LevelUp, the customer loyalty deals business spun out of Scvngr Inc., has moved further down the road of a mobile payments company by now offering a terminal for merchants – the first piece of hardware offered by LevelUp or its parent Scvngr.
According to a release from Cambridge-based LevelUp, the new hardware will allow a merchant to connect to the LevelUp payment network via a wireless connection through T-Mobile. In conjunction with the new hardware roll out, LevelUp is also dropping its $55 per month merchant fee, in favor of a hardware lease of $25 per month or $250 per year. The company is allowing merchants in Boston, San Francisco, New York City and Philadelphia to get the hardware for free if they maintain a pace of getting two new customers to pay with LevelUp per day, at which point LevelUp will credit the merchant the monthly lease cost.

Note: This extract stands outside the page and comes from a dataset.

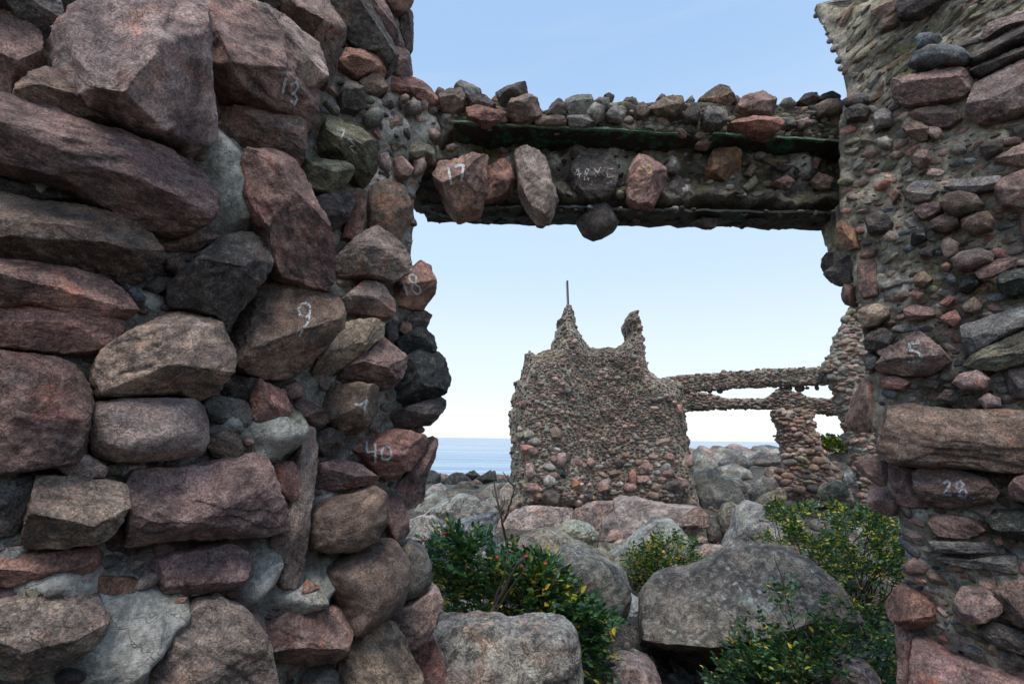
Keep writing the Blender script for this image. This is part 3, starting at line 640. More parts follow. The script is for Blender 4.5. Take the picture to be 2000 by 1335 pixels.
spL = scatter_small(bodyL, fillL, avF, lambda t, x, y, g: (1.0 - .5 * t) * (g.uniform(9, 28) if x < 600 else g.uniform(7, 17)), 4500, 'PPpBDDDGUMR', wallL, n_obj=200, kinds='raaa', sink=.25, flat=.7, pack=1.0, res=4)

# ================================================================== right pier
RIGHTS = '''
r U 0.06 1.0 | 1776,131 1786,108 1813,93 1853,91 1887,98 1895,111 1884,123 1843,125 1793,135
r U 0.04 1.0 | 1786,81 1795,70 1820,68 1840,74 1830,88 1793,98
b B 0.04 1.0 | 1715,57 1729,40 1752,35 1756,44 1739,57 1719,66
b D 0.04 0.9 | 1752,24 1779,-20 1880,-30 1860,0 1826,17 1786,37 1762,40
a P 0.05 0.8 | 1737,182 1752,162 1806,148 1874,135 1897,148 1901,169 1874,189 1820,199 1779,206 1745,199
a p 0.03 0.7 | 1887,226 1904,169 1941,148 2000,121 2060,105 2060,228 2000,219 1954,233 1917,236
a p 0.05 0.8 | 1914,71 1931,47 1988,32 2060,12 2060,48 1988,50 1948,64 1921,76
a D 0.05 0.8 | 1895,100 1948,71 1988,51 2060,35 2060,66 1971,91 1938,108 1907,126 1897,120
a D 0.05 0.8 | 1894,142 1921,128 1988,98 2060,72 2060,98 1988,113 1921,145
a P 0.02 0.8 | 1775,222 1806,212 1836,206 1863,216 1877,232 1853,249 1820,249 1790,238
a B 0.06 1.0 | 1762,249 1786,238 1816,249 1810,270 1796,273 1775,262
b p 0.05 1.0 | 1816,249 1838,252 1841,265 1828,272 1813,262
r B 0.07 1.0 | 1836,398 1847,381 1874,374 1907,381 1924,401 1907,415 1870,423 1847,415
b P 0.05 0.9 | 1944,371 1961,354 2000,344 2060,332 2060,412 2000,411 1961,404
r B 0.05 1.0 | 1877,431 1904,418 1931,415 1943,431 1938,450 1904,458 1880,448
r B 0.05 1.0 | 1816,435 1840,420 1870,425 1874,441 1847,454 1820,450
b D 0.05 1.0 | 1692,435 1705,418 1725,415 1747,435 1739,454 1698,457
b G 0.03 0.9 | 1766,381 1786,357 1820,357 1833,371 1816,391 1786,398
b G 0.05 0.8 | 1843,367 1870,351 1954,344 1951,364 1907,377 1863,373
b R 0.05 1.0 | 1732,374 1752,369 1759,378 1745,396
a P 0.05 1.0 | 1779,313 1793,293 1816,297 1818,310 1796,329
b D 0.05 1.0 | 1914,290 1931,276 1958,274 1958,290 1927,309
a P 0.04 0.9 | 1938,317 1988,286 2060,268 2060,325 2000,327
b P 0.04 0.9 | 1783,416 1800,402 1826,397 1845,411 1806,430
r g 0.05 1.0 | 1712,273 1729,268 1745,276 1739,290 1718,288
b G 0.05 1.0 | 1703,233 1725,212 1742,222 1739,243 1712,250
b D 0.05 1.0 | 1651,221 1681,204 1700,216 1692,233 1654,238
r G 0.05 1.0 | 1644,200 1665,184 1692,184 1702,197 1678,207 1651,208
b D 0.02 1.0 | 1609,507 1616,496 1631,494 1643,507 1630,540 1614,533
a D 0.02 1.0 | 1621,544 1658,495 1668,514 1670,551 1641,558
b R 0.02 1.0 | 1644,575 1651,556 1670,556 1668,599 1654,594
b O -.01 0.9 | 1640,440 1656,425 1672,450 1676,485 1655,490 1640,470
a P 0.01 0.6 | 1676,511 1708,507 1712,528 1715,575 1685,580 1675,548
b T 0.04 1.0 | 1675,615 1685,602 1712,595 1739,602 1737,615 1712,635 1686,642
b D 0.05 1.0 | 1686,666 1698,649 1725,640 1747,656 1739,673 1712,686 1692,681
a P 0.06 0.7 | 1710,720 1729,689 1766,662 1796,647 1823,667 1850,693 1857,710 1816,731 1739,732
b R 0.04 0.9 | 1717,737 1752,735 1779,747 1766,760 1722,759
b D 0.04 0.9 | 1799,745 1820,740 1838,747 1830,759 1810,755
r p 0.07 1.0 | 1860,747 1874,730 1911,721 1934,740 1924,760 1880,762
b M 0.04 0.7 | 1880,710 1921,683 2000,649 2060,636 2060,702 2000,708 1954,722 1914,723
b D 0.04 0.9 | 1830,780 1847,760 1867,762 1880,780 1863,789
r p 0.04 0.9 | 1911,780 1931,767 1954,777 1956,794 1924,799
b B 0.06 0.7 | 1722,880 1719,828 1739,801 1786,792 1853,800 2000,804 2060,800 2060,922 2000,922 1900,915 1800,905 1745,900
b r -.01 0.8 | 1661,821 1675,780 1698,743 1714,731 1718,777 1719,828 1697,843 1668,838
b G 0.03 1.0 | 1688,696 1702,687 1715,700 1712,722 1695,722
b p 0.05 1.0 | 1712,689 1725,674 1744,674 1729,702
r p 0.06 1.0 | 1857,507 1874,494 1914,485 1941,494 1938,511 1890,528 1867,523
b p 0.04 0.9 | 1836,474 1853,465 1872,475 1870,494 1847,506
r D 0.05 1.0 | 1793,493 1810,482 1828,487 1820,503 1799,501
a K 0.05 0.9 | 1779,476 1783,450 1803,438 1810,467 1786,479
r p 0.05 1.0 | 1724,462 1739,450 1752,460 1749,472 1729,471
a P 0.05 0.7 | 1766,605 1786,595 1820,603 1828,615 1796,626 1769,626
b R 0.05 0.9 | 1833,622 1867,605 1877,625 1863,637
b R 0.05 0.9 | 1833,594 1853,577 1867,581 1850,599
r R 0.05 1.0 | 1774,575 1789,563 1805,575 1793,587
b B 0.05 0.9 | 1880,597 1904,581 1920,597 1911,611 1884,611
a K 0.07 0.9 | 1950,540 1975,521 1998,526 2055,550 2000,572 1968,575 1951,557
a K 0.05 0.9 | 1872,568 1880,544 1907,536 1913,555 1890,573
r U 0.06 1.0 | 1846,543 1857,535 1869,543 1866,554 1852,554
b R 0.05 1.0 | 1838,520 1850,513 1861,522 1852,531 1842,529
b B 0.05 1.0 | 1786,538 1806,531 1822,545 1806,562 1786,557
b P 0.05 0.8 | 1905,533 1948,507 1987,505 1981,523 1938,540 1914,546
b P 0.00 0.9 | 1676,909 1695,893 1741,902 1741,946 1725,951 1698,931
a P 0.00 0.9 | 1707,986 1708,940 1739,947 1761,983 1741,1007 1719,998
b P 0.05 0.8 | 1739,905 1759,900 1790,912 1796,952 1815,985 1786,990 1752,981 1739,946
b P 0.07 0.8 | 1785,922 1806,912 1887,920 1927,934 1950,959 1941,978 1870,991 1816,988 1790,955
a P 0.02 1.0 | 1944,924 1968,920 1975,935 1965,948 1948,942
b P 0.06 0.9 | 1973,948 1988,925 2060,920 2060,980 2000,978 1973,971
b P 0.06 0.8 | 1813,1018 1826,1008 1870,1004 1904,1014 1926,1033 1917,1047 1870,1049 1833,1045
a K 0.06 0.8 | 1926,1012 1941,996 2000,998 2060,1000 2060,1060 2000,1055 1965,1045 1938,1025
b G 0.06 0.8 | 1813,1055 1853,1057 1921,1058 1948,1070 1941,1079 1833,1079
r P 0.03 1.0 | 1762,1103 1786,1087 1816,1107 1810,1120 1779,1123 1766,1116
b G 0.05 0.7 | 1816,1087 1870,1094 1981,1082 1986,1116 1938,1111 1887,1106
b p 0.02 1.0 | 1759,1035 1772,1028 1803,1035 1808,1060 1786,1064 1766,1049
a R 0.04 0.9 | 1732,1178 1756,1138 1769,1143 1799,1166 1822,1188 1818,1217 1779,1234 1759,1217 1739,1200
b p 0.07 0.9 | 1861,1185 1877,1146 1917,1149 1960,1175 1960,1190 1927,1211 1887,1217 1868,1204
a P 0.06 0.8 | 1943,1153 1968,1134 2060,1134 2060,1228 1988,1217 1949,1198 1959,1181
b D 0.04 0.8 | 1909,1227 1938,1209 2000,1233 2060,1250 2060,1280 1988,1271 1938,1254
b r 0.00 0.8 | 1752,1221 1781,1239 1785,1290 1788,1380 1760,1380 1760,1272
a P 0.05 0.7 | 1784,1251 1836,1272 1887,1293 1954,1314 2010,1338 2060,1370 2060,1400 1788,1400
b R 0.05 1.0 | 1941,1051 1955,1047 1960,1060 1948,1066
b G 0.03 0.7 | 1880,640 1930,622 1990,600 2060,590 2060,630 1990,648 1920,680 1885,700
a r 0.03 0.7 | 1700,20 1760,-10 1750,22 1715,38
b D 0.03 0.8 | 1960,250 2060,235 2060,262 1975,275
r P 0.03 0.9 | 1990,415 2060,412 2060,470 2000,472
b D -.01 0.8 | 1955,722 2060,705 2060,790 1975,775
'''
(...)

The LevelUp terminal includes its own Android-based device that runs the LevelUp merchant app. The company started offering a mobile payments service in July 2011. The app creates a customer-specific QR code that each LevelUp user gets when signing up – and which is used to pay for items via their phone at a participating merchant.
“The mobile payment platform does all sorts of cool things,” said Seth Priebatsch, founder and chief ninja of both Scvngr and LevelUp. “You can download the merchant app to almost any iPhone or Android phone and scan a customer’s QR code, but if you have a counter like a restaurant, having a dedicated terminal will speed up the transactions.”
The hardware has been under development at LevelUp for awhile, Priebatsch said, with some challenging first efforts. “Admittedly, it was a kind of bush league version the first time around,” he said. The phone aspect of the terminal comes from partner T-Mobile, which keeps the cost to LevelUp very low. LevelUp itself developed the dock the T-Mobile phone sets in, and had it manufactured by partners in China.
One goal of launching the new hardware is to get enterprise-level retail customers, who might need a consistent piece of hardware to handle LevelUp payments right at the point of sale. Priebatsch said that LevelUp already has a couple of such clients, including Verizon, but the goals for adding more are very aggressive.
“The first couple are already live and the goal is to have 10 or so major national brands live by the end of Q1 of this year,” he said. “A lot of these are already in play.”
LevelUp launched out of Scvngr in March 2011, initially targeting merchants in Boston and Philadelphia. The company was designed to counter criticism that daily deal services – like Groupon, LivingSocial and Boston’s BuyWithMe – do not bring repeat customers, by ‘levelling up’ the amount of discount a customer gets from a merchant buy coming back repeatedly.